# Recorded data start
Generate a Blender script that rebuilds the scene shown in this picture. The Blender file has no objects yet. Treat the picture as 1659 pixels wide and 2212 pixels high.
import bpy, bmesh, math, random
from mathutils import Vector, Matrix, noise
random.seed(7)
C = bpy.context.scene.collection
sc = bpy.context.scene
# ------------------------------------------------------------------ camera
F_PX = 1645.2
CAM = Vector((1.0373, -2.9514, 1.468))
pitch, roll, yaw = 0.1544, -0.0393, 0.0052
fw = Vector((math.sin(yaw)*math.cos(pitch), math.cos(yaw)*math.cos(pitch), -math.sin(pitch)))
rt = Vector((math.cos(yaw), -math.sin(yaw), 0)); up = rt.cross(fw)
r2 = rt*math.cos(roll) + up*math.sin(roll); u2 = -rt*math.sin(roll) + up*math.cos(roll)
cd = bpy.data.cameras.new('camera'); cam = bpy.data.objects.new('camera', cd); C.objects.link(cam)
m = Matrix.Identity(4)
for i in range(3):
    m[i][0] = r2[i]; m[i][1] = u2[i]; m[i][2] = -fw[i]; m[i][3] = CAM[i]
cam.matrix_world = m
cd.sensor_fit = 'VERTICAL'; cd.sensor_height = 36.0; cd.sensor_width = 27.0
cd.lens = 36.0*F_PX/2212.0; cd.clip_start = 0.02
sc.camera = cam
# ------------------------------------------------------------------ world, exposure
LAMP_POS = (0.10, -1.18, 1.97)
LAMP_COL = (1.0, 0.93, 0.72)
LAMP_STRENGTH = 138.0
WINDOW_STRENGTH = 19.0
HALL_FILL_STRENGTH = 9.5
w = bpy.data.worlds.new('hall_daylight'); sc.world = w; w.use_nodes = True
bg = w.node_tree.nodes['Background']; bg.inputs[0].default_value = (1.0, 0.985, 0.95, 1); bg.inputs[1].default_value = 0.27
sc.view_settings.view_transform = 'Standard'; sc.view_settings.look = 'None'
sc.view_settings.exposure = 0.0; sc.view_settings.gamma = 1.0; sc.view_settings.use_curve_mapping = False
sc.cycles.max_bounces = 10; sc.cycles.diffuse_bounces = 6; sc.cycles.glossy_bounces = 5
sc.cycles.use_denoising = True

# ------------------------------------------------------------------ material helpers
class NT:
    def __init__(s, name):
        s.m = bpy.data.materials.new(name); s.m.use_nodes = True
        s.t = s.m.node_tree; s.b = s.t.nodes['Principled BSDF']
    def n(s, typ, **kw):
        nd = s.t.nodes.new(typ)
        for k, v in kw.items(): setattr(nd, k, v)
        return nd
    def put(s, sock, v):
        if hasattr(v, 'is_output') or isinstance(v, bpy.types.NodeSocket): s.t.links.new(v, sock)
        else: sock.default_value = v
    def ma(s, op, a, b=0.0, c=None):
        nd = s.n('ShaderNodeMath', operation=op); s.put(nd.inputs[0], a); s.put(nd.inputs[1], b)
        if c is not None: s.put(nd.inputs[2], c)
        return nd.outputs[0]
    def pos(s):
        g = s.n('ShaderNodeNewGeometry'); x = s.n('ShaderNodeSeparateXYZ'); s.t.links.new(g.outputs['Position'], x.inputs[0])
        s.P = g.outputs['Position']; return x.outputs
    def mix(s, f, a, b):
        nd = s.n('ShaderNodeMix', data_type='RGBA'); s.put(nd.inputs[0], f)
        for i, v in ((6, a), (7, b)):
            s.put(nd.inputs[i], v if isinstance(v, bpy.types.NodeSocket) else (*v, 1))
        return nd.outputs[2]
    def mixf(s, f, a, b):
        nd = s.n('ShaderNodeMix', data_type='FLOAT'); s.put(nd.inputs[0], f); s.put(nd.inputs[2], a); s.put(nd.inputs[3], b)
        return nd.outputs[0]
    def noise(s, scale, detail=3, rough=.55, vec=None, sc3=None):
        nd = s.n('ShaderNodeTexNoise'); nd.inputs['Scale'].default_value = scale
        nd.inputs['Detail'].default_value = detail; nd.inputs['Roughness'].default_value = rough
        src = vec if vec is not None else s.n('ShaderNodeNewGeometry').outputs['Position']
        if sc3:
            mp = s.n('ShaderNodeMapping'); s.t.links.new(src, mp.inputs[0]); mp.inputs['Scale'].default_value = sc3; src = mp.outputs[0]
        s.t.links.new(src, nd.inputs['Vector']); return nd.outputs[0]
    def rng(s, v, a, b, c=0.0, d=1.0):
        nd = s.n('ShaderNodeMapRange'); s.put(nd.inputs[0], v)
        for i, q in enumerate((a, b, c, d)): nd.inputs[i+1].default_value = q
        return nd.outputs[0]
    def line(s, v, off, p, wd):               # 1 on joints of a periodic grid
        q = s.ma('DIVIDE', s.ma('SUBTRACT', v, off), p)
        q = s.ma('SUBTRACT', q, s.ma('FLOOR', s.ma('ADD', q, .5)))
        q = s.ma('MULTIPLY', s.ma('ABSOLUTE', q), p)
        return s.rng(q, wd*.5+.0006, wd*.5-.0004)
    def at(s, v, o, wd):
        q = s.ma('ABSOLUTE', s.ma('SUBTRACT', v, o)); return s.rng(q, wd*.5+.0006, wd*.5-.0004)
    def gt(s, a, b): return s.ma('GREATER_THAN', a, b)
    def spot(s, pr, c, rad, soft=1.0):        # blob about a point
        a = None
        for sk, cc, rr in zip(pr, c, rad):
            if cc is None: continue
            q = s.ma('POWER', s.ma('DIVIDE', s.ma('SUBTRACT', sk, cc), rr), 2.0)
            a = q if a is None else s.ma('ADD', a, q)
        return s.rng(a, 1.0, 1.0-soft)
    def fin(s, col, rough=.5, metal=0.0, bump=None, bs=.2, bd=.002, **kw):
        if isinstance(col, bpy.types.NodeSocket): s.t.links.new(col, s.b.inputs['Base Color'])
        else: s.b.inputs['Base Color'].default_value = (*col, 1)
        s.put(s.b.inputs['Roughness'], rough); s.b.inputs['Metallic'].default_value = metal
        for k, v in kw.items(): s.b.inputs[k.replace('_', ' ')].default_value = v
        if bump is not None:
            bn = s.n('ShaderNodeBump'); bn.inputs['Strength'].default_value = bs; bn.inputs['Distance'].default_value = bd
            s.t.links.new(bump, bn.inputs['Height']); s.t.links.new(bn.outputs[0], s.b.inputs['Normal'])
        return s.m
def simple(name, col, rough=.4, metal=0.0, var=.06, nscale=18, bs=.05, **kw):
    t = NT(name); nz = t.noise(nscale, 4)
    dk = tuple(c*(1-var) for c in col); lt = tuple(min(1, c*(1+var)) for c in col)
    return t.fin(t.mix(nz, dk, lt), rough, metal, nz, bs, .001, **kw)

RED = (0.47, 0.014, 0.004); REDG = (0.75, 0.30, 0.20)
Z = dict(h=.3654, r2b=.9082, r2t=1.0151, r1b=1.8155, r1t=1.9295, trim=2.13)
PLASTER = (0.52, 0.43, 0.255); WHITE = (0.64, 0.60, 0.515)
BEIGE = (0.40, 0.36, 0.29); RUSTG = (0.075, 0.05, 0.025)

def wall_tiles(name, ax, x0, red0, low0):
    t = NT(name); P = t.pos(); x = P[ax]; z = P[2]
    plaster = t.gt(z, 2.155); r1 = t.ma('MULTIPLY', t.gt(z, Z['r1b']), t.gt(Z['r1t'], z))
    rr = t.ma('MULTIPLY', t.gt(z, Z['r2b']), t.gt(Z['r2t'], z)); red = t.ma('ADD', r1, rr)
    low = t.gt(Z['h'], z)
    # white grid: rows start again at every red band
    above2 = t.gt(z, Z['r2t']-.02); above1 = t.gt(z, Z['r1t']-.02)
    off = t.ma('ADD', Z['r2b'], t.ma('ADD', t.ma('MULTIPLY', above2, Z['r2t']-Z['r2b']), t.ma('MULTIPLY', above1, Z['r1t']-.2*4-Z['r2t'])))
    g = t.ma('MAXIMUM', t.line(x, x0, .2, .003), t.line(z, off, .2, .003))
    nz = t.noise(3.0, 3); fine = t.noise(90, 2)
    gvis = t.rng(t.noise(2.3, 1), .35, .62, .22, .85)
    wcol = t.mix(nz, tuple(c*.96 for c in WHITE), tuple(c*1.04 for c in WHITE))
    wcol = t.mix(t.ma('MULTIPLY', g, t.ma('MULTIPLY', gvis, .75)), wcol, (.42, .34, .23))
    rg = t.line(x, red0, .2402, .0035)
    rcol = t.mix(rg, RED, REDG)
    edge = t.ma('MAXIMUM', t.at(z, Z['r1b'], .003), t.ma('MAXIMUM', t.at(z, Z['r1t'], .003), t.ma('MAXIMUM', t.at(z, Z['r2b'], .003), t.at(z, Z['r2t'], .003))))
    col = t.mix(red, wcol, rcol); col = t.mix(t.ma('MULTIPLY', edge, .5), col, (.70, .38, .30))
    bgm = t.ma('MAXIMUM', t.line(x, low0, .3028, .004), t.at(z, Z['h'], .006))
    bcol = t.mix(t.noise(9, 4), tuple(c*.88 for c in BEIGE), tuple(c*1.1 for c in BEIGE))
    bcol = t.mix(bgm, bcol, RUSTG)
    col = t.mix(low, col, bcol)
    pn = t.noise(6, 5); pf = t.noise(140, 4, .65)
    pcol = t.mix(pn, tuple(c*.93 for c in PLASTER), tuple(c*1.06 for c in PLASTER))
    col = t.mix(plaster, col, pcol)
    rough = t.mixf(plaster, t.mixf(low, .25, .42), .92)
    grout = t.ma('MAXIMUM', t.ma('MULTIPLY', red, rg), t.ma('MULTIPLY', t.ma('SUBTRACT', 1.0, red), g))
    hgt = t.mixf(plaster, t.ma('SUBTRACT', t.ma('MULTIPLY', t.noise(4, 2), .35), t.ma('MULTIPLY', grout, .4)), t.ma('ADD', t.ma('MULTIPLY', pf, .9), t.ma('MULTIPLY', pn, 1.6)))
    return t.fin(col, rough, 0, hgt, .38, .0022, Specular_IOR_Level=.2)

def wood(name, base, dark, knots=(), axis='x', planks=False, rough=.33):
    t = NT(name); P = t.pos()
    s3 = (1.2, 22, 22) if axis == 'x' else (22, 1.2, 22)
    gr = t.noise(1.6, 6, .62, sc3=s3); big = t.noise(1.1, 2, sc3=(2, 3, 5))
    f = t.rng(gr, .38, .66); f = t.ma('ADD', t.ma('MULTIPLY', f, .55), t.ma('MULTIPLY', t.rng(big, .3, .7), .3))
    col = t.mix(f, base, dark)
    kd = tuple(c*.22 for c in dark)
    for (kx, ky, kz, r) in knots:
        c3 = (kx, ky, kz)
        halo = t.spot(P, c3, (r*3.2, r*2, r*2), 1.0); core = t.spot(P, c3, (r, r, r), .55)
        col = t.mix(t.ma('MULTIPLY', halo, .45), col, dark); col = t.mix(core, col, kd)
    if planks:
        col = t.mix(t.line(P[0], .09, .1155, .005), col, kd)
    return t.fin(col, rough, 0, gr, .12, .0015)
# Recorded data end
• [The task]
Say the number of lines in the listing that hold "scene", with no added words.

• [Result of the exercise]
3